**Directive**
Which lines run from the first one up to and including the one with "PI = math.pi"? Print exactly those.

**Given records**

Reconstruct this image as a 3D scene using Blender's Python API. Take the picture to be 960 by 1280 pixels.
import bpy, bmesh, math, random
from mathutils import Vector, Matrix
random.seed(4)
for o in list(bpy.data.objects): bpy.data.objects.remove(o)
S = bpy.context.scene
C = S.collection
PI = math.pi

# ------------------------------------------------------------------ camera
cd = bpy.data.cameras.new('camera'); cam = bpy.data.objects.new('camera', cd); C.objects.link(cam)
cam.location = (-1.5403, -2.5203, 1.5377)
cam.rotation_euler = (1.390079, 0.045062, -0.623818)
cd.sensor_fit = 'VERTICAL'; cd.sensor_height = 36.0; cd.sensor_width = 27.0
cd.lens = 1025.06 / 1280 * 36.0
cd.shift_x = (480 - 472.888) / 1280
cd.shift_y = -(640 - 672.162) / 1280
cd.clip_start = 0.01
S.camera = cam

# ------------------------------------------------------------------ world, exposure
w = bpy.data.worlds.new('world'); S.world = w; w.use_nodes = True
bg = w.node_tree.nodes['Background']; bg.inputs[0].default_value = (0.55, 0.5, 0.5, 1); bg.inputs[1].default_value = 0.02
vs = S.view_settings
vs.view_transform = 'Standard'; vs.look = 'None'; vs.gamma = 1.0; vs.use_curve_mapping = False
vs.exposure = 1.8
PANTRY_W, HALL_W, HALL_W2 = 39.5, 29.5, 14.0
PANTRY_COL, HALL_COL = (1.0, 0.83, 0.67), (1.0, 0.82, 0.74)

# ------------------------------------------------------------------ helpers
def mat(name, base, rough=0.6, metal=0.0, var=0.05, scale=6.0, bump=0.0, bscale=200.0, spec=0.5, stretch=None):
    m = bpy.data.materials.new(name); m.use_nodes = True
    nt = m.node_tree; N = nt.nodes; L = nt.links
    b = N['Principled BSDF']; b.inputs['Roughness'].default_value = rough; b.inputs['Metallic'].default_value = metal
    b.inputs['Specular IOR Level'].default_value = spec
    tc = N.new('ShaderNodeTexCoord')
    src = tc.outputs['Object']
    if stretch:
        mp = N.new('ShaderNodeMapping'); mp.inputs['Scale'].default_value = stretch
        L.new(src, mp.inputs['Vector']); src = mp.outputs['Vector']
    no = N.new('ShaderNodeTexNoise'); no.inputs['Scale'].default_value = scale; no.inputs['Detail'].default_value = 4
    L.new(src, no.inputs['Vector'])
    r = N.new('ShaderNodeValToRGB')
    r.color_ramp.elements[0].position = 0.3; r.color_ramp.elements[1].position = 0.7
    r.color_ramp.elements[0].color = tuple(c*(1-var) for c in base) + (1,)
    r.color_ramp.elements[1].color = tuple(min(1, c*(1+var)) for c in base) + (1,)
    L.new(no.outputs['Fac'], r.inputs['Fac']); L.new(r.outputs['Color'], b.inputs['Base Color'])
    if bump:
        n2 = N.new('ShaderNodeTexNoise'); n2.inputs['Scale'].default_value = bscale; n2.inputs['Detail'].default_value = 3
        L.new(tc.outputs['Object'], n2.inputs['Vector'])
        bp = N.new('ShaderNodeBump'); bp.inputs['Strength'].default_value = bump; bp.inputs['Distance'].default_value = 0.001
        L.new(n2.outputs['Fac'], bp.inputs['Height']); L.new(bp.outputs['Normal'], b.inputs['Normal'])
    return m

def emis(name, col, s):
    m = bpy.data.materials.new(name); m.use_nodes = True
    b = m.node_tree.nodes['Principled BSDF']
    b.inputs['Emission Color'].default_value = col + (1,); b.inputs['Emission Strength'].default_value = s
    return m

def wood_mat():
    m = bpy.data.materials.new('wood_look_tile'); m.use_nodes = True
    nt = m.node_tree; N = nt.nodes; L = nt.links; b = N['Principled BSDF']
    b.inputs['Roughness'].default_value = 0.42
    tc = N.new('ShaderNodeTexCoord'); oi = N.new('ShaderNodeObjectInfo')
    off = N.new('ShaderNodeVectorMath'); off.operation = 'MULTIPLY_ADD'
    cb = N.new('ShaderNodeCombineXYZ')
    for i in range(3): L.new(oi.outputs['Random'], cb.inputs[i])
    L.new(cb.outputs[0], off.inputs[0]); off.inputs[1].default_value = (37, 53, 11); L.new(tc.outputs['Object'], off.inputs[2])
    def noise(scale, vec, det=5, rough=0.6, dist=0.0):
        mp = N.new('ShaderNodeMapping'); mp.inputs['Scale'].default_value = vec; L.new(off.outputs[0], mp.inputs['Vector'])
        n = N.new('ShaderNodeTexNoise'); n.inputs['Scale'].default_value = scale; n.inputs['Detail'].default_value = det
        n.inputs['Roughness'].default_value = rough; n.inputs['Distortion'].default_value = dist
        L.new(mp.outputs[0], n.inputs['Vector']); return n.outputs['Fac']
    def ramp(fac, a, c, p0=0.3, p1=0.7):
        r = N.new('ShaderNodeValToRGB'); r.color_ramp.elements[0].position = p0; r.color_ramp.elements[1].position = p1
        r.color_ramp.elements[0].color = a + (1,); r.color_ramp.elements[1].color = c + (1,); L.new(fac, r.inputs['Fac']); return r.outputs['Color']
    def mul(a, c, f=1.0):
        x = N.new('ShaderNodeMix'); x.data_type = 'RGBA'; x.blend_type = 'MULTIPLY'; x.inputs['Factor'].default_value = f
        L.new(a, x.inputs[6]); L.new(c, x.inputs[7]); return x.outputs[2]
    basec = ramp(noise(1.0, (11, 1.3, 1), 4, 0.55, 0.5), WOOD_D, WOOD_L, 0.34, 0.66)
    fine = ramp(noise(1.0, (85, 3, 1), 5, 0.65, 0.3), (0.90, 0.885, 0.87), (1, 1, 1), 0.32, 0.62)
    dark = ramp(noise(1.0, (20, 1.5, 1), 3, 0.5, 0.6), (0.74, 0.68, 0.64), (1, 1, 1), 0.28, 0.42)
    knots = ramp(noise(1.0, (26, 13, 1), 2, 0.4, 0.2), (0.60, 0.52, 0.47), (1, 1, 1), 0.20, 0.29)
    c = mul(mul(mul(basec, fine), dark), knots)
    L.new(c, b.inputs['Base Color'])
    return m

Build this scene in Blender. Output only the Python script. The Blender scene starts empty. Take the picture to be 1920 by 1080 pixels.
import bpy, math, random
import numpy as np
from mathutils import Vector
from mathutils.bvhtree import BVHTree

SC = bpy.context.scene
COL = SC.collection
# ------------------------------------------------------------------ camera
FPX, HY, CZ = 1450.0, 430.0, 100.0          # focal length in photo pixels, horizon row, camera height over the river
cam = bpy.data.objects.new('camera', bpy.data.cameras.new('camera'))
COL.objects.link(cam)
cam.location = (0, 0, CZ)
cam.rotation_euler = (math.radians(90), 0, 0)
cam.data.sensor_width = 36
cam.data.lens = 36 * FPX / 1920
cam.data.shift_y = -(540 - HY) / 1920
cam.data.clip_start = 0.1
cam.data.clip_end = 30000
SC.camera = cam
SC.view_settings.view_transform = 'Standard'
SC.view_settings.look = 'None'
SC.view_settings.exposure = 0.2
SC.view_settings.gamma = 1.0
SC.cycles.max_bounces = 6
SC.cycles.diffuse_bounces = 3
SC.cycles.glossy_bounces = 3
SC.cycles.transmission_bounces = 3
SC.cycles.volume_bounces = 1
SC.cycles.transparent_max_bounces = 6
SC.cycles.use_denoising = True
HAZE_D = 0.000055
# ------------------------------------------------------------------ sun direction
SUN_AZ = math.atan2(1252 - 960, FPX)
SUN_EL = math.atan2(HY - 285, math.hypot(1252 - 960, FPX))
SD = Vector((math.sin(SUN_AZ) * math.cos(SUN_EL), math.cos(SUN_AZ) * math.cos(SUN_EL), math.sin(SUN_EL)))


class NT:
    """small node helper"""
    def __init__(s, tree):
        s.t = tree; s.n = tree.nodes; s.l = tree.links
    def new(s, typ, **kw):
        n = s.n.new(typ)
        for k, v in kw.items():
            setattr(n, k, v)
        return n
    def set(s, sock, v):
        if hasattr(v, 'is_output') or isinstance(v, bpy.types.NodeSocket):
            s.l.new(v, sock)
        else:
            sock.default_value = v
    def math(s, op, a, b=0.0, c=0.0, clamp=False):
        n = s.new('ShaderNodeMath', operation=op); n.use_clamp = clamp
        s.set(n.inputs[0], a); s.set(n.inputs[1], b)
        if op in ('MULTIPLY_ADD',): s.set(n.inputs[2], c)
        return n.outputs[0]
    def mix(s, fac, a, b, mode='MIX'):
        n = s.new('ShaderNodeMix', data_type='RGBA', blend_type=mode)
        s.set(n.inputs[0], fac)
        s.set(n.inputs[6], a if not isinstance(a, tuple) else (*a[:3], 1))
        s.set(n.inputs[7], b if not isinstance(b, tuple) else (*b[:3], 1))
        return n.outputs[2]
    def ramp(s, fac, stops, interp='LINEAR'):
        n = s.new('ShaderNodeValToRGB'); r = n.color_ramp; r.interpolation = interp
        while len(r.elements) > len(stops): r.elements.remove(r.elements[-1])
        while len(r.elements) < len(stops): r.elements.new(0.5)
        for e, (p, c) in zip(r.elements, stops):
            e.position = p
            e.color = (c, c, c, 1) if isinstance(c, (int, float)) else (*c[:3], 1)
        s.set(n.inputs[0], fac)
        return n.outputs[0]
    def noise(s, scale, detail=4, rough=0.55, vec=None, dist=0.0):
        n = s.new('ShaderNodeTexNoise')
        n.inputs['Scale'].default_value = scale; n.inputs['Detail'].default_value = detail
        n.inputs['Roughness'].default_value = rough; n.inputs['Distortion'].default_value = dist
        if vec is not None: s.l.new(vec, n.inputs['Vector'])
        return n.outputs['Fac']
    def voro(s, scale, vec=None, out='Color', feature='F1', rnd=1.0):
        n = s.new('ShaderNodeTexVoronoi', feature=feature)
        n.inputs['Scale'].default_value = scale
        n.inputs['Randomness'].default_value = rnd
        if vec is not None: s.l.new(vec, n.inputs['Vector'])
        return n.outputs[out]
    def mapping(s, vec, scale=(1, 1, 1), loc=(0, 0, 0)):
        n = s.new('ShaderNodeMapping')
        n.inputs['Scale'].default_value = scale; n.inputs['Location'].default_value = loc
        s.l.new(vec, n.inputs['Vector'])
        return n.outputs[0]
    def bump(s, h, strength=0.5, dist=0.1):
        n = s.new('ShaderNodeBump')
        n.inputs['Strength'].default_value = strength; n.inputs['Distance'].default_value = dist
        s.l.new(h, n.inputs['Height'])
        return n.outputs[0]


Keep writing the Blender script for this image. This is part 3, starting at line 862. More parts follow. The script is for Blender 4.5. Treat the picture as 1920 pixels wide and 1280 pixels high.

**Solution**
Reconstruct this image as a 3D scene using Blender's Python API. Take the picture to be 960 by 1280 pixels.
import bpy, bmesh, math, random
from mathutils import Vector, Matrix
random.seed(4)
for o in list(bpy.data.objects): bpy.data.objects.remove(o)
S = bpy.context.scene
C = S.collection
PI = math.pi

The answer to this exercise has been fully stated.